I don't believe people should give up on who they are once they become a parent; I believe it's imperative that people continue to BE who they are - by all means, improve who that is if you so desire - in order to show their children they have their whole entire lives to grow and dream and feel and be... that life doesn't stop when you have kids, only to be picked up twenty years later when they're finally off to college.

I am the farthest thing from a perfect parent. Which is okay because my goal is not to have perfect children. My goal is to have children who are confident in who they are, who have an empowered sense of self, who don't try to hide their interests or hobbies. I want them to enjoy laying in the grass watching the clouds drift by. I want them to have dance parties in their kitchens with their own children. I want them to smile and say hi to their neighbors.

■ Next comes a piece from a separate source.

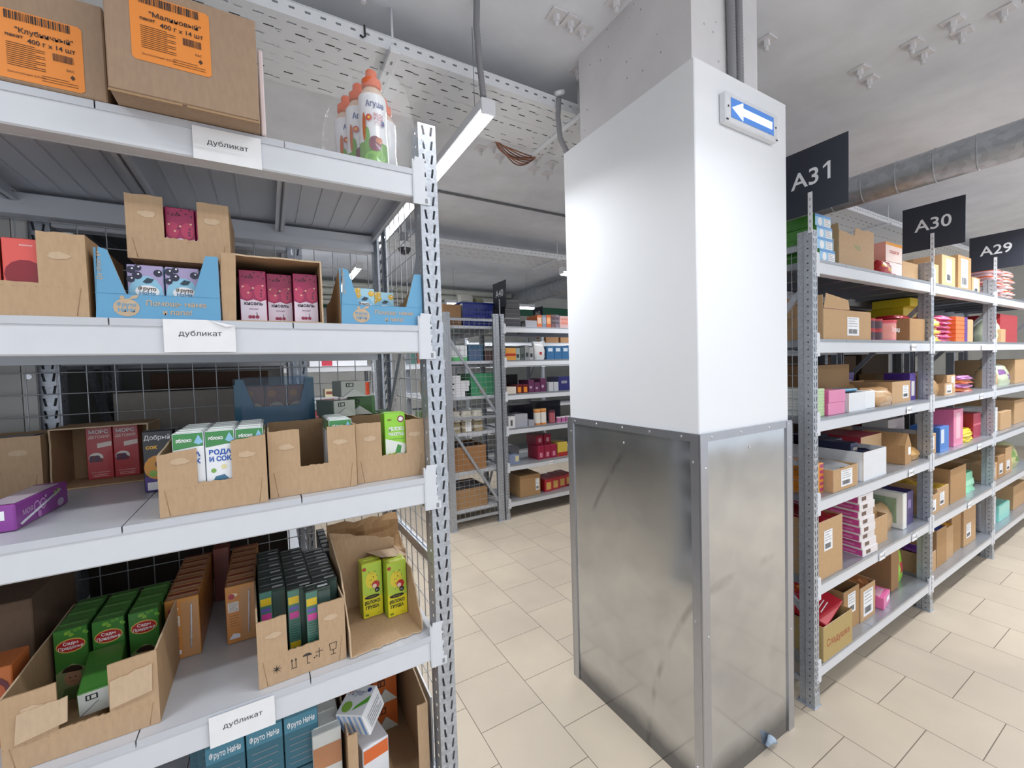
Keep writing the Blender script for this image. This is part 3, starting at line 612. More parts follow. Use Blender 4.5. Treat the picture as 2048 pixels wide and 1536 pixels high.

But more than anything. I want them to honestly love the life they're living.

Comments

angie said…
sing it, sister. another post dripping with honesty and beauty. you're an awesome mom--and you don't even have to tell me so. :)
Chiconky said…
Amazing, amazing post. Absolutely beautiful and inspiring. Your kids are very lucky to have a mom like you. Thanks for writing this.
Getrealmommy said…
Sounds to me like you are a fantastic mom! I love this post, very beautiful!